(con)juncture was lawson fletcher's thought pile. Now blogging at soundofruins.net
"stay critical or die!" | email | (con)temporary



Preliminary sketchings on the rise of music blogging.

Is indie developing at a 'breakneck' pace? Or is this a logic of consumption simply masquerading as one of production? It accrues mass cultural capital via audience power on 'new' media (blogs, small print mags, social networks), with fans meticulously detailing the very minor movements forward in musical progress in the genre as a whole. A kind of snail genealogy of the genre. This in turn promotes a certain logic of musical consumption that is ceaseless and exponentially quickening, forcing the hand/ears of listeners to keep up. Blogs provide the means with which to do this, thereby completing the circle.

Blogs as the new 'A&R' - wtf is the value of employing promoters when audiences will do it for you for free (or least for advanced promo copies or files)? Never is there a 'disintermediation' in new media (in which the concatenation is defined "music" and "listener", a pure immediacy - cough cough bullshit). Instead, ever increasingly complex forms of reintermediation, often in a strange way via the very fulcrum of the audience itself. The blogger is ambivalently placed between producer and receiver, but that doesn't automatically reify her status as a kind of 'participatory culture' vanguard, but rather reinserts her into the power differential with a surface of democratic listening.

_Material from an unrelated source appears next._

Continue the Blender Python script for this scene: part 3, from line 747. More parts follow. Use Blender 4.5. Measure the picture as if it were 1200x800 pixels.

(cont) Blogs and the 'two step flow' model - I remember being told early on in my communications studies that the 'two step flow' model originally devised by Lazarsfeld in the 40s - whilst offering the first break in 'mass' theories, moving toward a less deterministic 'communication' - was a crudely defined, far too basic theory. Yeah I suppose it is, but the example of music blogging at least (possibly socio-cultural aspects of web 2.0 in general) ask us to re-evaluate this theory, of course absorbed within a larger cultural model of communication but now with renewed prominence. Because as far as digital music (and really, that is 'music' full stop now) goes, the two step flow model is completely explanatory: opinion leaders (bloggers) mediate between the media and the wider audience (listeners, people who use rss feeders). 'Black Kids are great' says blogosphere - band blows up. Or then have I just intervened into my own theorisation there? Because they only thing blogger hype really substantiated in relation to these guys was more fucking hype - seeing them play a number of undeserved shows at industry showcases and then generally fizzling out. Is it that this promotional discourse only refracts(?) directly back into more promotion, rather than moving units? Figures would be good.

So what we've basically got is a new communicative process in which the imbalance between producer and receiver is only ostensibly corrected by fan chatter, rather reinscribed back into the system, even if at a more distributed, decentred level.